Revisiting the Financial Media, March 2007

“The DJIA numbers, which is what most people mean when they talk about the market being up or down, are seriously misleading because they don’t represent the whole market — only a handful of very highly capitalized, very unrepresentative stocks.

 

It’s the DJIA that has been hitting new highs since 2006 — to cheerleading and pom-poms from the press. But a lesser-known index, the Standard & Poor 500 (S&P500) shows what’s going on much better. A 10-year chart of the S&P 500 shows that it’s not hitting any new highs but is actually buckling as it struggles to regain its 2000 heights.

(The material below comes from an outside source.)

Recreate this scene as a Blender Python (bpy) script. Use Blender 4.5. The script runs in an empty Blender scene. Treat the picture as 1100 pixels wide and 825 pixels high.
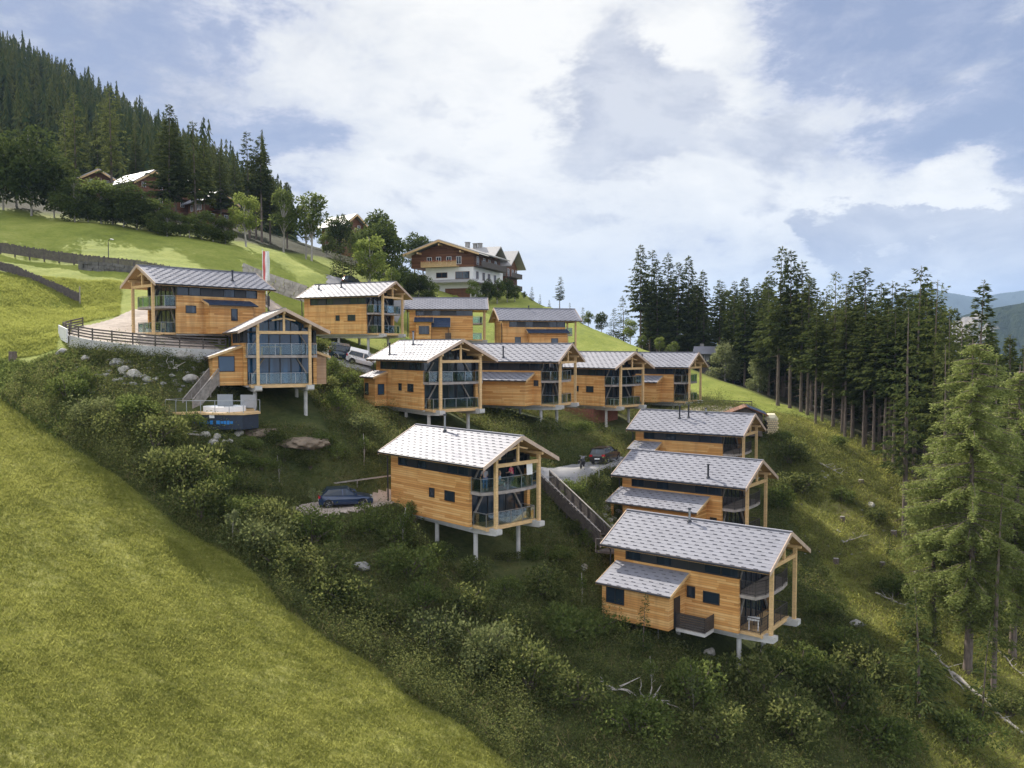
import bpy, math, random
import numpy as np
from mathutils import Vector, Matrix

random.seed(7)
RNG = np.random.default_rng(11)
R = math.radians
scene = bpy.context.scene
COL = scene.collection

# ------------------------------------------------------------------ camera
FPX, PITCH = 901.47, R(2.5113)          # focal length in pixels of the 1100 px photograph, downward tilt
cam_d = bpy.data.cameras.new("camera")
cam_d.sensor_width = 36.0
cam_d.lens = 36.0 * FPX / 1100.0
cam_d.clip_start, cam_d.clip_end = 0.5, 40000.0
cam = bpy.data.objects.new("camera", cam_d)
cam.rotation_euler = (R(90) - PITCH, 0, 0)
COL.objects.link(cam)
scene.camera = cam
CP, SP = math.cos(PITCH), math.sin(PITCH)


def ray(px, py):
    dx, u = (px - 550) / FPX, -(py - 412.5) / FPX
    return np.array([dx, CP + u * SP, -SP + u * CP])


def P(px, py, D):
    d = ray(px, py)
    return d * (D / d[1])


# ------------------------------------------------------------------ chalet poses (surveyed): x, y, eave height, yaw, near side sign
EAVE = 4.76
POSE = {
    'M': (-3.67, 66.32, -8.49, -46.3, 1), 'L': (14.07, 60.95, -14.61, -38.0, 1), 'K': (16.74, 76.76, -11.81, -36.9, 1),
    'J': (20.01, 90.98, -8.92, -32.8, 1), 'F': (-8.28, 84.51, -1.21, -55.0, 1), 'G': (0.79, 94.75, -1.51, -25.8, 1),
    'H': (10.69, 107.77, -2.5, -46.1, 1), 'I': (19.98, 117.77, -2.65, -31.8, 1), 'C': (-20.6, 110.17, 6.43, -25.8, 1),
    'B': (-22.23, 78.35, 1.4, -65.7, 1), 'A': (-32.34, 87.25, 6.1, -132.3, -1), 'D': (-10.3, 132.6, 5.85, 4.0, 1),
    'E': (3.51, 130.42, 4.05, 12.7, 1)}


def hloc(k, lx, ly):
    x, y, z, a, s = POSE[k]
    c, n = math.cos(R(a)), math.sin(R(a))
    return x + lx * c - ly * n, y + lx * n + ly * c


# ------------------------------------------------------------------ terrain
def plane(x, y):
    return -0.25 * (x + 20) + 0.25 * (y - 110)


CTRL = [P(508, 611, 62), P(467, 582, 67), P(553, 600, 65), P(345, 545, 67), P(400, 540, 67), P(325, 551, 65.5), P(370, 541, 67),
        P(789, 722, 57), P(815, 706, 60), P(727, 697, 57), P(590, 511, 78), P(640, 500, 80), P(680, 488, 84), P(650, 586, 67),
        P(72, 362, 81), P(100, 371, 77.5), P(160, 377, 76.5), P(200, 379, 77), P(240, 381, 79), P(130, 352, 83), P(90, 354, 86), P(150, 346, 90), P(60, 335, 95),
        P(95, 395, 74.5), P(150, 400, 73.5), P(200, 405, 73.5), P(45, 385, 79), P(140, 440, 68.5), P(140, 485, 64.5), P(210, 440, 69.5), P(60, 430, 71.5), P(230, 500, 64.5),
        P(300, 318, 120), P(340, 312, 124), P(380, 300, 132), P(490, 320, 172), P(430, 302, 172), P(550, 327, 170),
        P(555, 306, 187), P(600, 331, 173), P(640, 354, 161), P(700, 377, 156), P(640, 364, 148),
        P(790, 434, 104), P(745, 428, 108), P(830, 452, 102), P(375, 392, 97), P(400, 392, 97), P(225, 470, 67), P(290, 463, 70), P(330, 468, 70.5), P(300, 500, 68),
        P(0, 84, 640), P(70, 120, 640), P(130, 150, 620), P(190, 181, 600), P(250, 218, 560), P(300, 246, 480), P(340, 268, 400),
        P(0, 200, 215), P(100, 205, 215), P(200, 225, 215), P(270, 245, 220),
        P(0, 282, 110), P(60, 285, 108), P(150, 292, 108), P(250, 298, 110), P(0, 235, 133), P(100, 241, 134), P(200, 256, 136), P(300, 272, 140)]
CTRL += [np.array(v, float) for v in [
    (10, 225, -4), (25, 205, -14), (45, 200, -25), (80, 190, -35), (120, 180, -45), (-10, 240, 8), (40, 300, -50), (-60, 300, 24), (-30, 270, 10),
    (-600, 500, 330), (-300, 230, 120), (-500, 300, 210), (-400, 780, 170), (-200, 780, 70), (0, 600, -60), (-100, 470, 15), (200, 400, -110),
    (300, 150, -95), (300, 0, -110), (100, -40, -62), (-100, -40, -18), (-300, 0, 40), (0, -40, -40), (350, 780, -140), (60, 140, -12), (90, 130, -24)]]
for k, zz in dict(A=(1.25, 1.25), B=(-3.8, -7.0), C=(1.3, -0.7), D=(1.0, 0.6), E=(-1.0, -1.5), F=(-6.3, -8.3), G=(-6.8, -9.1), H=(-7.6, -10.2),
                  I=(-7.7, -8.8), J=(-13.0, -16.2), K=(-16.2, -19.7), L=(-19.6, -22.9), M=(-13.6, -16.9)).items():
    for ly in (-3, 3):
        for lx, z in ((-5.5, zz[0]), (5.2, zz[1])):
            x, y = hloc(k, lx, ly)
            CTRL.append(np.array([x, y, z - (0.25 * (-ly) if False else 0)]))
CT = np.array(CTRL)
_d = np.hypot(CT[:, None, 0] - CT[None, :, 0], CT[:, None, 1] - CT[None, :, 1])
_n = len(CT)
_A = np.zeros((_n + 1, _n + 1))
_A[:_n, :_n] = -np.sqrt(_d ** 2 + 1.0) + np.eye(_n) * 3.0
_A[:_n, _n] = _A[_n, :_n] = 1
_W = np.linalg.solve(_A, np.append(CT[:, 2] - plane(CT[:, 0], CT[:, 1]), 0))


PADS = [(-13.2, 67.4, 4.6, 2.3, R(14), -12.75), (9.2, 82.6, 5.5, 2.4, R(20), -11.6)]


def G(x, y, detail=True):
    x = np.asarray(x, float); y = np.asarray(y, float)
    sh = np.broadcast(x, y).shape
    x = np.broadcast_to(x, sh).ravel(); y = np.broadcast_to(y, sh).ravel()
    out = np.empty(len(x))
    for i in range(0, len(x), 20000):
        a, b = x[i:i + 20000], y[i:i + 20000]
        out[i:i + 20000] = plane(a, b) + _W[_n] - np.sqrt((a[:, None] - CT[:, 0]) ** 2 + (b[:, None] - CT[:, 1]) ** 2 + 1.0) @ _W[:_n]
    for (cx, cy, rx, ry, a, zp) in PADS:       # levelled places dug into the slope
        c, n = math.cos(a), math.sin(a)
        u = ((x - cx) * c + (y - cy) * n) / rx; v = (-(x - cx) * n + (y - cy) * c) / ry
        t = np.clip((1.75 - np.sqrt(u * u + v * v)) / 0.75, 0, 1)
        t = t * t * (3 - 2 * t)
        out = out * (1 - t) + zp * t
    if detail:
        out += 0.10 * np.sin(x * 0.9 + 1.3 * np.sin(y * 0.5)) * np.sin(y * 0.8 + np.sin(x * 0.37)) + 0.2 * np.sin(x * 0.31 + 0.7) * np.sin(y * 0.27 + 0.4)
        out += 0.04 * np.sin(x * 2.7 + 2 * np.sin(y * 1.9)) * np.sin(y * 2.9 + 1.7 * np.sin(x * 1.3))
    return out.reshape(sh)


def gz(x, y):
    return float(G(np.array([x]), np.array([y]))[0])


def hit(px, py, d0=15.0, d1=600.0):
    """the point of the ground that is seen at a place of the photograph (used to survey where things stand)"""
    d = ray(px, py)
    D = np.concatenate([np.linspace(d0, 160, 600), np.linspace(160.5, d1, 500)])
    x, y, z = d[0] / d[1] * D, D, d[2] / d[1] * D
    below = z < G(x, y)
    i = int(np.argmax(below)) if below.any() else len(D) - 1
    return np.array([x[i], y[i], gz(x[i], y[i])])


def ground(px, D):
    """the ground point at a column of the photograph and a distance"""
    x = (px - 550) / FPX * D
    return np.array([x, D, gz(x, D)])


def inpoly(x, y, poly):
    c = np.zeros(x.shape, bool)
    n = len(poly)
    for i in range(n):
        x1, y1 = poly[i]; x2, y2 = poly[(i + 1) % n]
        if y1 == y2:
            continue
        m = ((y1 > y) != (y2 > y)) & (x < (x2 - x1) * (y - y1) / (y2 - y1) + x1)
        c ^= m
    return c


# ------------------------------------------------------------------ scene helpers
def link(name, data, parent=None, loc=None, rotz=None):
    o = bpy.data.objects.new(name, data)
    COL.objects.link(o)
    if parent is not None:
        o.parent = parent
    if loc is not None:
        o.location = loc
    if rotz is not None:
        o.rotation_euler = (0, 0, rotz)
    return o


def tag(o, label, cat, group=None, kind=None):
    if label:
        o['label'] = label
    if cat:
        o['category'] = cat
    if group:
        o['group'] = group
    if kind:
        o['kind'] = kind
    return o


def thing(name, label, cat, loc=(0, 0, 0), rotz=0.0, group=None):
    return tag(link(name, None, None, loc, rotz), label, cat, group)


def copy_tree(o, parent=None):
    c = o.copy()
    COL.objects.link(c)
    if parent is not None:
        c.parent = parent
    for ch in list(o.children):
        copy_tree(ch, c)
    return c


class MB:
    """collects shapes that become one mesh"""

    def __init__(s):
        s.v, s.f, s.m = [], [], []
        s.mat = 0

    def add(s, vs, fs):
        b = len(s.v)
        s.v += [tuple(v) for v in vs]
        s.f += [tuple(i + b for i in f) for f in fs]
        s.m += [s.mat] * len(fs)
        return s

    def box(s, x0, x1, y0, y1, z0, z1):
        return s.add([(x0, y0, z0), (x1, y0, z0), (x1, y1, z0), (x0, y1, z0), (x0, y0, z1), (x1, y0, z1), (x1, y1, z1), (x0, y1, z1)],
                     [(0, 3, 2, 1), (4, 5, 6, 7), (0, 1, 5, 4), (1, 2, 6, 5), (2, 3, 7, 6), (3, 0, 4, 7)])

    def bar(s, a, b, w, h=None, up=(0, 0, 1)):
        """a rectangular bar from a to b, w wide and h high"""
        h = w if h is None else h
        a, b = Vector(a), Vector(b)
        d = (b - a).normalized()
        up = Vector(up)
        if abs(d.dot(up)) > 0.98:
            up = Vector((1, 0, 0))
        r = d.cross(up).normalized() * (w / 2)
        u = r.cross(d).normalized() * (h / 2)
        q = [a - r - u, a + r - u, a + r + u, a - r + u, b - r - u, b + r - u, b + r + u, b - r + u]
        return s.add(q, [(0, 3, 2, 1)[::-1], (4, 5, 6, 7)[::-1], (0, 1, 5, 4)[::-1], (1, 2, 6, 5)[::-1], (2, 3, 7, 6)[::-1], (3, 0, 4, 7)[::-1]])

    def tube(s, pts, rad, n=8, cap=True):
        pts = [Vector(p) for p in pts]
        rad = rad if hasattr(rad, '__len__') else [rad] * len(pts)
        rings = []
        for i, p in enumerate(pts):
            d = (pts[min(i + 1, len(pts) - 1)] - pts[max(i - 1, 0)]).normalized()
            up = Vector((0, 0, 1)) if abs(d.z) < 0.95 else Vector((1, 0, 0))
            r = d.cross(up).normalized(); u = r.cross(d).normalized()
            rings.append([p + (r * math.cos(2 * math.pi * k / n) + u * math.sin(2 * math.pi * k / n)) * rad[i] for k in range(n)])
        vs = [v for r_ in rings for v in r_]
        fs = []
        for i in range(len(pts) - 1):
            for k in range(n):
                fs.append((i * n + k, i * n + (k + 1) % n, (i + 1) * n + (k + 1) % n, (i + 1) * n + k)[::-1])
        if cap:
            fs.append(tuple(range(n)))
            fs.append(tuple((len(pts) - 1) * n + k for k in range(n))[::-1])
        return s.add(vs, fs)

    def prism(s, poly, z0, z1):
        n = len(poly)
        area = sum(poly[i][0] * poly[(i + 1) % n][1] - poly[(i + 1) % n][0] * poly[i][1] for i in range(n))
        if area < 0:
            poly = poly[::-1]
        return s.add([(x, y, z0) for x, y in poly] + [(x, y, z1) for x, y in poly],
                     [tuple(range(n))[::-1], tuple(range(n, 2 * n))] + [(i, (i + 1) % n, n + (i + 1) % n, n + i) for i in range(n)])

    def slab(s, q, t):
        """a four-cornered plate q thickened by t along its normal"""
        q = [Vector(p) for p in q]
        n = (q[1] - q[0]).cross(q[3] - q[0]).normalized() * t
        vs = q + [p + n for p in q]
        return s.add(vs, [(3, 2, 1, 0), (4, 5, 6, 7), (0, 1, 5, 4), (1, 2, 6, 5), (2, 3, 7, 6), (3, 0, 4, 7)])

    def side(s, x0, x1, prof):
        """profile (y, z) extruded along x"""
        n = len(prof)
        area = sum(prof[i][0] * prof[(i + 1) % n][1] - prof[(i + 1) % n][0] * prof[i][1] for i in range(n))
        if area < 0:
            prof = prof[::-1]
        return s.add([(x0, y, z) for y, z in prof] + [(x1, y, z) for y, z in prof],
                     [tuple(range(n))[::-1], tuple(range(n, 2 * n))] + [(i, (i + 1) % n, n + (i + 1) % n, n + i) for i in range(n)])

    def mirror_y(s):
        s.v = [(x, -y, z) for x, y, z in s.v]
        s.f = [f[::-1] for f in s.f]
        return s

    def mesh(s, name, mats, smooth=False):
        me = bpy.data.meshes.new(name)
        me.from_pydata(s.v, [], s.f)
        for m in (mats if isinstance(mats, (list, tuple)) else [mats]):
            me.materials.append(m)
        if max(s.m, default=0) > 0:
            me.polygons.foreach_set('material_index', s.m)
        if smooth:
            me.polygons.foreach_set('use_smooth', [True] * len(me.polygons))
        me.update()
        return me

    def build(s, name, mats, parent=None, loc=None, rotz=None, smooth=False):
        return link(name, s.mesh(name, mats, smooth), parent, loc, rotz)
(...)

In the process, it seems to have formed the two ominous peaks that symbolize what is known as a Double Top to stock traders. A Double Top is a classic signal of a potentially drastic reversal in the offing. And as if to underline where things could be heading in a hurry, Goldman Sachs bank, the fountainhead of financial speculation in the economy (Goldman’s former boss, Hank Paulson was hired as Treasury Secretary), has taken a wallop too. Goldman, note, is heavily invested in China and in the US housing market.

 

Moral of the Story: Anyone with their pension funds or children’s college money riding on this market shouldn’t bank on living too happily ever after….”

 

That’s from  a piece I wrote in March 2007:  “Fairy-tales from Grimm that just got Grimmer”

Two years….and how much has changed.